Come dovremmo lavorare quindi?

La scommessa vera ora è mettere a terra queste disposizioni e passare, non dico dalla teoria alla pratica, perché è sicuramente un Regolamento che ha il pregio di essere ispirato anche in una certa misura al pragmatismo, ma perlomeno dalla regola scritta alla regola viva. Qui serve uno sforzo significativo dei diversi Stati membri. Le istituzioni europee hanno fatto la loro parte, esiste già un ufficio per l’intelligenza artificiale, tra l’altro guidato da una donna italiana come Lucilla Sioli, ma adesso bisogna fare altrettanto a livello nazionale. Diciamo che la partita ora si sposta nei diversi Paesi e a livello nazionale forse bisognerebbe evitare di perdersi in nuovi esercizi di regolamentazione, riscrivere disposizioni e previsioni già contenute dentro al regolamento che è direttamente applicabile in tutti i paesi dell’Unione, e preoccuparsi piuttosto di identificare le agenzie o l’agenzia, l’autorità o le autorità che dovranno alla fine mettere a terra queste norme.

Il rischio è davvero di avere tempi troppo lunghi rispetto a un contesto tecnologico sempre più veloce…

Sì e per questo si dovrebbe aprire il prima possibile un dialogo con tutti quanti gli stakeholder, per capire se e in che misura si riesca a dare attuazione anticipata su base volontaria alle regole dell’AI Act, senza attendere due anni. Poi bisogna capire quali, a livello nazionale, sono le necessità o addirittura le emergenze nelle due direzioni: da un lato la promozione dell’uso, della produzione e dello sviluppo nazionale dell’intelligenza artificiale, dall’altro la protezione delle persone, insomma dovremmo preoccuparci di massimizzare le opportunità e di minimizzare i rischi. Stefano Rodotà ci ricordava che la tecnologia è essa stessa una forma di regolamentazione, quindi da questo punto di vista, in una eventuale gara di velocità, è una rivale da cui guardarsi e da tenere presente. Ecco, ora dimentichiamoci di aver passato il traguardo e piuttosto sentiamoci sulla linea di start, ai blocchi di partenza e iniziamo a correre per davvero per attuare queste regole.

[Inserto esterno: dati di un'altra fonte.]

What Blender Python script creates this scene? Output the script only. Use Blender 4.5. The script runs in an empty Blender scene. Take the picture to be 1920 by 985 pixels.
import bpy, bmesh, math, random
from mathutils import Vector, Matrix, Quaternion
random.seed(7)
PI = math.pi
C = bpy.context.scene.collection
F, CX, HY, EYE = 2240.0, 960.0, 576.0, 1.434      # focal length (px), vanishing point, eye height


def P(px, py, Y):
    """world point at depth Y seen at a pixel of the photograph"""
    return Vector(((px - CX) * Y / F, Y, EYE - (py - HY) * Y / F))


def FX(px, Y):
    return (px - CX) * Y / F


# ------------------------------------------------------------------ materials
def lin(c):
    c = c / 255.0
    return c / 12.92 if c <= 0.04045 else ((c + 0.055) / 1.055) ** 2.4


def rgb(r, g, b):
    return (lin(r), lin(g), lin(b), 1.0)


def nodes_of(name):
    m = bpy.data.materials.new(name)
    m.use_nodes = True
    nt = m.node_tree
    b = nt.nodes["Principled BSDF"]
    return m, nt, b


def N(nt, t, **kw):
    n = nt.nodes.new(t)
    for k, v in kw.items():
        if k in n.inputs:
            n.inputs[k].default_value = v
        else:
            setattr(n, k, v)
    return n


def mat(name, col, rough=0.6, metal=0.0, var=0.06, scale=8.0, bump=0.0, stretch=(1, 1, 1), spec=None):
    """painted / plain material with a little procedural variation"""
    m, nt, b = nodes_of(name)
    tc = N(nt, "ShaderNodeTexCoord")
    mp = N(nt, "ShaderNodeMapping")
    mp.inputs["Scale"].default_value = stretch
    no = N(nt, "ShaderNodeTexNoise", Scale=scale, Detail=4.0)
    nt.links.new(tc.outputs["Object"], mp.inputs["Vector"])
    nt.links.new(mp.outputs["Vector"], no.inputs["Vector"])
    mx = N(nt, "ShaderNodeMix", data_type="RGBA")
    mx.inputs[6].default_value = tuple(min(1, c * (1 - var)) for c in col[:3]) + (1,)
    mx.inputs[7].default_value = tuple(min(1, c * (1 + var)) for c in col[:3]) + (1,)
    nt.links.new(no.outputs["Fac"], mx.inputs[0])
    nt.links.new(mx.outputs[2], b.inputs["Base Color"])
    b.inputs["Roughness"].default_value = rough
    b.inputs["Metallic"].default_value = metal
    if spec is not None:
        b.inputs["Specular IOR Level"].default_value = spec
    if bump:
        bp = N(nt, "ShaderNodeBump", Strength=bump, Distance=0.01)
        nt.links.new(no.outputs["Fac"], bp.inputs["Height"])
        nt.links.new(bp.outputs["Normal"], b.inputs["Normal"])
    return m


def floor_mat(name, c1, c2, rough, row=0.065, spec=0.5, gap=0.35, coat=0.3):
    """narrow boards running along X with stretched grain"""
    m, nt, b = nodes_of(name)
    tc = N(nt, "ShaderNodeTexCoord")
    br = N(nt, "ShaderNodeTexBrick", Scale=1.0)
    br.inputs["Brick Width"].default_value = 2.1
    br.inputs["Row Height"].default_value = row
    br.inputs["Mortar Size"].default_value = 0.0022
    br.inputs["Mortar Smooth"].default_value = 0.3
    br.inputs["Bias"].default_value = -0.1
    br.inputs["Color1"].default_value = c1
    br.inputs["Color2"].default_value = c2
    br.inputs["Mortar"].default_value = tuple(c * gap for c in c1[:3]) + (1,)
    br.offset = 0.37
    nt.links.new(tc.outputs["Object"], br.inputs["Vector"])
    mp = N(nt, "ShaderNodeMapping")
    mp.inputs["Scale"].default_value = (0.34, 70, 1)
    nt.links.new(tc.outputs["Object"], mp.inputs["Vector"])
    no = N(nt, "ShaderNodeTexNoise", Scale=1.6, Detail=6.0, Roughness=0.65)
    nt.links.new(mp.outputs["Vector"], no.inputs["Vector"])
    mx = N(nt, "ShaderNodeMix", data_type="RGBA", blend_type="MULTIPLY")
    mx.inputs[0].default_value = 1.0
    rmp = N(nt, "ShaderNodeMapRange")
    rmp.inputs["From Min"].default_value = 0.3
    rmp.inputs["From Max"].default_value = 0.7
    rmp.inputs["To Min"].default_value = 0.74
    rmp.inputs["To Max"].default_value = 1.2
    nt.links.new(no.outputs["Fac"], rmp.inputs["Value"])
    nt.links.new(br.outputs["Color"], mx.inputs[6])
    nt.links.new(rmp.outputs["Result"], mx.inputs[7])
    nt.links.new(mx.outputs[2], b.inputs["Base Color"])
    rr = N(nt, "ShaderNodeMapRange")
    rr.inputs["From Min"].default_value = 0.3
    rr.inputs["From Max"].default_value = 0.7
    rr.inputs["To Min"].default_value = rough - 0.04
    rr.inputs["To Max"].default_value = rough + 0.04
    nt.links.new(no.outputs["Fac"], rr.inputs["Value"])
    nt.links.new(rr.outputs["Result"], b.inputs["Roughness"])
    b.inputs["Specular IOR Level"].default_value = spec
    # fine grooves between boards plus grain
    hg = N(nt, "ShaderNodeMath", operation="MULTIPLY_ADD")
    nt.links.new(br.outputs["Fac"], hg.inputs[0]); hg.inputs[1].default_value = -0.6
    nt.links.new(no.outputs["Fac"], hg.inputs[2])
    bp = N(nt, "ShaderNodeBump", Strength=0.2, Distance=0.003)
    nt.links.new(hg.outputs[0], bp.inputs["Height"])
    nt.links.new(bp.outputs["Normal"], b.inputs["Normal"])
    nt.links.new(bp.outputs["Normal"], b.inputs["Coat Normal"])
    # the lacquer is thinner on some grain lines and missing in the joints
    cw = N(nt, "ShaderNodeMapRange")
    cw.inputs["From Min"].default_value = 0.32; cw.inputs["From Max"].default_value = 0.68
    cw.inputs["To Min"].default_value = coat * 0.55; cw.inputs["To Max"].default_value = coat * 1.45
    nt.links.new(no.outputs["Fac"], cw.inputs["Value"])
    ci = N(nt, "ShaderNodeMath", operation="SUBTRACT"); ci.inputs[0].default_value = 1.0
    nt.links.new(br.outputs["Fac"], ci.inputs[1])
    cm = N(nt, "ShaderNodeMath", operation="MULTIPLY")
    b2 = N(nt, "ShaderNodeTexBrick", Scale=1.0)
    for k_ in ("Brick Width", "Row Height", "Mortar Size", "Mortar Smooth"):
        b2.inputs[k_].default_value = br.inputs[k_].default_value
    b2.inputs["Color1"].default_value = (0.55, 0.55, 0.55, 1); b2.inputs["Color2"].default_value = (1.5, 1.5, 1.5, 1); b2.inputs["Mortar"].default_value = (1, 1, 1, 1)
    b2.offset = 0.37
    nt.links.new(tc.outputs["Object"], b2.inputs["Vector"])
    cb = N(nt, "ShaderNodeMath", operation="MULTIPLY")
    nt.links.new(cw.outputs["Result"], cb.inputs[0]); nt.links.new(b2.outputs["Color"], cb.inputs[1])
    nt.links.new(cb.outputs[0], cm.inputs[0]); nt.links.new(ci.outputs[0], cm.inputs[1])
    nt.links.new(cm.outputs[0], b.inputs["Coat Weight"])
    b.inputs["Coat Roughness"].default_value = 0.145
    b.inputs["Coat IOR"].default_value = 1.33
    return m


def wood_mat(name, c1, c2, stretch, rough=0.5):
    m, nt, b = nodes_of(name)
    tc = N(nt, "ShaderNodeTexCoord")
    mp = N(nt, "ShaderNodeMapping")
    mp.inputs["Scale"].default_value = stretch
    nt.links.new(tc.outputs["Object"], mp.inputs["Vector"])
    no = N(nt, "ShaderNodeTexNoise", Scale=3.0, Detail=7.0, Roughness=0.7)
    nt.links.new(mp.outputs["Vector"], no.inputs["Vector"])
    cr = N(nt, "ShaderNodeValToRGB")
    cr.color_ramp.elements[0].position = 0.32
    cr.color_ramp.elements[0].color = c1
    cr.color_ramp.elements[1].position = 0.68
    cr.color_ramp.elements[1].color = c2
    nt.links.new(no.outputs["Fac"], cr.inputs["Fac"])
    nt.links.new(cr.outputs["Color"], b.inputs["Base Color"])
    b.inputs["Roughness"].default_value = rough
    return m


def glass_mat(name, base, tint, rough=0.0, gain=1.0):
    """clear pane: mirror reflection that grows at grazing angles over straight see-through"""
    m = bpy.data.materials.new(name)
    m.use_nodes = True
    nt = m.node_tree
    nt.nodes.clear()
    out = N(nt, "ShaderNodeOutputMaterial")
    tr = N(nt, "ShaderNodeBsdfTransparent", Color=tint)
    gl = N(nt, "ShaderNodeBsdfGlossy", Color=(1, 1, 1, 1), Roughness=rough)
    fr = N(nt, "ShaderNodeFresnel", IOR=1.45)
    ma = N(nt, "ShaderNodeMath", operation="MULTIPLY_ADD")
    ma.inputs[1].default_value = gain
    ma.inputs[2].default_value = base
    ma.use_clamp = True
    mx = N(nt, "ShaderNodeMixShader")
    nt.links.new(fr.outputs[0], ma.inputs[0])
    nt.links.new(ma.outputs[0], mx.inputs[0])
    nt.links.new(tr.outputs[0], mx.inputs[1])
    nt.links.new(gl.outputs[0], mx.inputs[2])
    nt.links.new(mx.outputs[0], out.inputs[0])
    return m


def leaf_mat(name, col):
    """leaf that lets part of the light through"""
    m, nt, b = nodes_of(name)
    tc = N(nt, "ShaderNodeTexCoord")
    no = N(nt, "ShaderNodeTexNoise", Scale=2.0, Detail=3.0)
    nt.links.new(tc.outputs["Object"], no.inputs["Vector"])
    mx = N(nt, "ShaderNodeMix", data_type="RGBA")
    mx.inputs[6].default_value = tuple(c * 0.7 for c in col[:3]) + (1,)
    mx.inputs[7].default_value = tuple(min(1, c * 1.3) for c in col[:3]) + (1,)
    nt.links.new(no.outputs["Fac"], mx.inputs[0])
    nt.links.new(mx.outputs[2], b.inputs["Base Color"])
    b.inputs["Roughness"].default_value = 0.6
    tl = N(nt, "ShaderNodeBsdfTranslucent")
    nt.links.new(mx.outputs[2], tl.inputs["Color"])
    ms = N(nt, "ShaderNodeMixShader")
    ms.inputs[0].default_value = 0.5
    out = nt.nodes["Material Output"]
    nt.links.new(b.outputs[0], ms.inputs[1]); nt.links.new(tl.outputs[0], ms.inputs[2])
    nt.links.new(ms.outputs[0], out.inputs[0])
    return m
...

Insomma, per concludere, l’AI Act è un passo importante, ma non basta

Secondo me dovremmo considerare queste regole come una scatola metodologica dentro la quale dovremo essere bravi a infilare una serie di verticali, perché alla fine l’intelligenza artificiale è una tecnologia assolutamente orizzontale che impatterà talmente tanti ambiti della nostra vita che è impossibile pensare che le sue regole siano tutte dentro l’AI ACT. La scommessa, quindi, è prendere il Regolamento, considerarlo un metodo di lavoro e infilarci dentro le discipline verticali: tutela dei consumatori, digitalizzazione della pubblica amministrazione, salute, sanità, giustizia.